2. By the 18th century the book was in Italian-speaking hands, and had explanatory inscriptions added before its major hours, either directly into blank space preceding each miniature or apparently on inserted paper leaves in the same place (these detectable through the offset of the inscriptions on the next page).
3. 19th- or early 20th-century dealers' marks on endleaves showing the book once again in the Low Countries by that date.
4. Acquired by the current owner from Henri Godts of Brussels in 2009.
Text:
This volume comprises: a Calendar; the Hours of the Cross; the Hours of the Holy Spirit; the Mass of the Virgin; the Hours of the Virgin ""ad usum romane curie"", with Matins (here including the Passion Readings, probably misbound), Lauds, Prime, Terce, Sext, Nones, Vespers and Compline; the Short Hours of Virgin; the Seven Penitential Psalms, followed by a Litany of saints and prayers; the Office of the Dead; the Obsecro te and O intemerata prayers.

Illumination:
The artist here was well versed in Bruges illumination, and their use of tessellated gold and coloured backgrounds in some of the miniatures points towards to the middle of the fifteenth century (compare those in Lilian M.C. Randall et al., Medieval and Renaissance Manuscripts in the Walters Art Gallery, 1997, nos. 233 and 246).
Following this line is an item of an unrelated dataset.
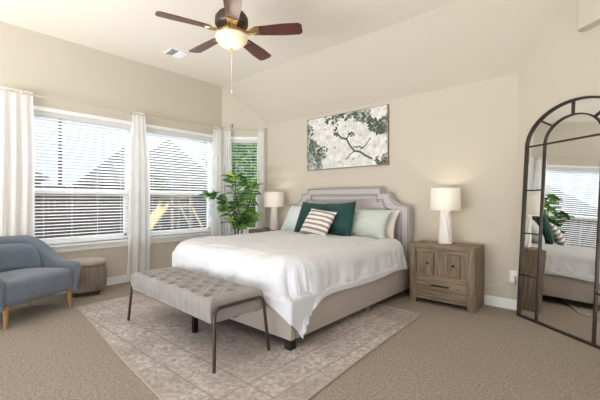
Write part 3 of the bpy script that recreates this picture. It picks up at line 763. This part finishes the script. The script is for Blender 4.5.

In addition, he employs a technique common in Flemish fifteenth-century art, in which the feet of his patrons extend through and outside the frame of the miniature they occupy, imparting an illusion of three-dimensional space and suggesting that the original patrons during their devotions sat between the temporal world of the viewer and the sacred space depicted within the miniature. The miniatures comprise: (1) the Crucifixion, before a naturalistic landscape, with the male patron kneeling in its lower lefthand corner;
(2) Pentecost, before a wide gold background, the Virgin seated with a book open on her lap with burnished gold edges;
(3) the Virgin and Child seated under a canopy, with the female patron kneeling in its lower lefthand corner;
(4) the Annunciation to the Virgin, before a gold background;
(5) John the evangelist seated on an island between his attribute, the eagle, and a demon, writing his Gospel on a scroll, all before a wide landscape;
(6) the Visitation of the Virgin to Elizabeth, before a wide landscape with walls and turrets;
(7) the Nativity;
(8) the Visitation of the Three Magi;
(9) the Presentation in the Temple, all before a tessellated ground of gold and coloured squares;
(10) the Massacre of the Innocents before Herod, all before a similar tessellated ground;
(11) the Flight into Egypt, before a mountainous landscape;
(12) the Dormition of the Virgin;
(13) Judgement Day, with Christ seated on a rainbow between two trumpeting angels, all before a dark blue night sky with yellow stars, the dead rising from their graves below as a grinning demonic hellmouth begins to open in the lower righthand corner;
(14) a funeral with tonsured singers before a choirbook and two hooded mourners, all before a tessellated background as before.